• _Written instruction_:
Quote the data below in full, minus the images.
⁂
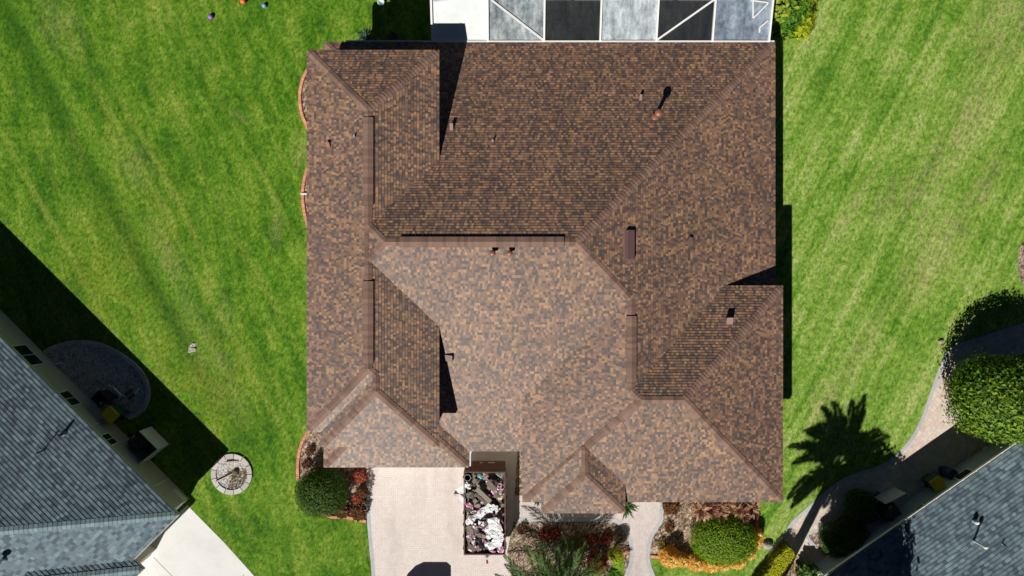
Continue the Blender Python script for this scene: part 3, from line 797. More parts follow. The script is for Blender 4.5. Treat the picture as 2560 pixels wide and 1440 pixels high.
p, n = on_roof(1573, 612); m = MB(); tmp = Matrix.Rotation(math.atan(SL), 3, 'Y')
m.box(p+n*.09, (.40, 1.36, .17), rot=tmp, bev=.02); m.box(p+n*.015, (.62, 1.55, .02), rot=tmp, t=.4, m=1); m.build('off_ridge_vent', [M_maroon, M_cap], roofA)

# ---------------------------------------------------------------- pool screen enclosure
zc0 = 3.46; yc = P(0, 103, zc0).y; rise = .3
cage = thing('pool_screen_enclosure', 'white framed pool screen enclosure behind the brown roof', 'screen enclosure', (P(1500, 0, 0).x, yc+3, 0))
co_ = cage.location.copy()
xs = [P(u, 103, zc0).x for u in (1081, 1220, 1360, 1500, 1640, 1780, 1921)]
y1 = yc+3.2; z1 = zc0+3.2*rise; y2 = yc+9
sheet('pool_deck', [(xs[0]-.1, yc-.6), (xs[-1]+.1, yc-.6), (xs[-1]+.1, y2), (xs[0]-.1, y2)], .015, M_deck)
def beam(a, b, w, h, name='beam', t=.5):
    a, b = Vector(a), Vector(b); d = b-a; L = d.length; d.normalize(); s = Vector((0, 0, 1)).cross(d)
    s = s.normalized() if s.length > .01 else Vector((1, 0, 0)); up = d.cross(s); m = MB()
    q = [p+s*i*w/2+up*j*h/2 for p in (a, b) for i, j in ((-1, -1), (1, -1), (1, 1), (-1, 1))]
    for f in ((3, 2, 1, 0), (4, 5, 6, 7), (0, 1, 5, 4), (1, 2, 6, 5), (2, 3, 7, 6), (3, 0, 4, 7)): m.face([q[i] for i in f], t)
    return m.build(name, M_white, cage, co_)
for i, x in enumerate(xs):
    beam((x, yc, zc0+.05), (x, y1, z1+.05), .09, .14); beam((x, y1, z1+.05), (x, y2, z1+.05), .09, .14)
    if i in (0, 6):
        for yy in (yc+.1, yc+2.3, yc+4.6, yc+7): beam((x, yy, 0), (x, yy, zc0+min(yy-yc, 3.2)*rise), .06, .06, 'post')
        for zz in (.9, 2.3): beam((x, yc+.1, zz), (x, y2, zz), .05, .05, 'rail')
beam((P(1055, 103, zc0).x, yc-.03, zc0), (P(1935, 103, zc0).x, yc-.03, zc0), .09, .13, 'gutter')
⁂
• _Correct response_:
Continue the Blender Python script for this scene: part 3, from line 797. More parts follow. The script is for Blender 4.5. Treat the picture as 2560 pixels wide and 1440 pixels high.
p, n = on_roof(1573, 612); m = MB(); tmp = Matrix.Rotation(math.atan(SL), 3, 'Y')
m.box(p+n*.09, (.40, 1.36, .17), rot=tmp, bev=.02); m.box(p+n*.015, (.62, 1.55, .02), rot=tmp, t=.4, m=1); m.build('off_ridge_vent', [M_maroon, M_cap], roofA)

# ---------------------------------------------------------------- pool screen enclosure
zc0 = 3.46; yc = P(0, 103, zc0).y; rise = .3
cage = thing('pool_screen_enclosure', 'white framed pool screen enclosure behind the brown roof', 'screen enclosure', (P(1500, 0, 0).x, yc+3, 0))
co_ = cage.location.copy()
xs = [P(u, 103, zc0).x for u in (1081, 1220, 1360, 1500, 1640, 1780, 1921)]
y1 = yc+3.2; z1 = zc0+3.2*rise; y2 = yc+9
sheet('pool_deck', [(xs[0]-.1, yc-.6), (xs[-1]+.1, yc-.6), (xs[-1]+.1, y2), (xs[0]-.1, y2)], .015, M_deck)
def beam(a, b, w, h, name='beam', t=.5):
    a, b = Vector(a), Vector(b); d = b-a; L = d.length; d.normalize(); s = Vector((0, 0, 1)).cross(d)
    s = s.normalized() if s.length > .01 else Vector((1, 0, 0)); up = d.cross(s); m = MB()
    q = [p+s*i*w/2+up*j*h/2 for p in (a, b) for i, j in ((-1, -1), (1, -1), (1, 1), (-1, 1))]
    for f in ((3, 2, 1, 0), (4, 5, 6, 7), (0, 1, 5, 4), (1, 2, 6, 5), (2, 3, 7, 6), (3, 0, 4, 7)): m.face([q[i] for i in f], t)
    return m.build(name, M_white, cage, co_)
for i, x in enumerate(xs):
    beam((x, yc, zc0+.05), (x, y1, z1+.05), .09, .14); beam((x, y1, z1+.05), (x, y2, z1+.05), .09, .14)
    if i in (0, 6):
        for yy in (yc+.1, yc+2.3, yc+4.6, yc+7): beam((x, yy, 0), (x, yy, zc0+min(yy-yc, 3.2)*rise), .06, .06, 'post')
        for zz in (.9, 2.3): beam((x, yc+.1, zz), (x, y2, zz), .05, .05, 'rail')
beam((P(1055, 103, zc0).x, yc-.03, zc0), (P(1935, 103, zc0).x, yc-.03, zc0), .09, .13, 'gutter')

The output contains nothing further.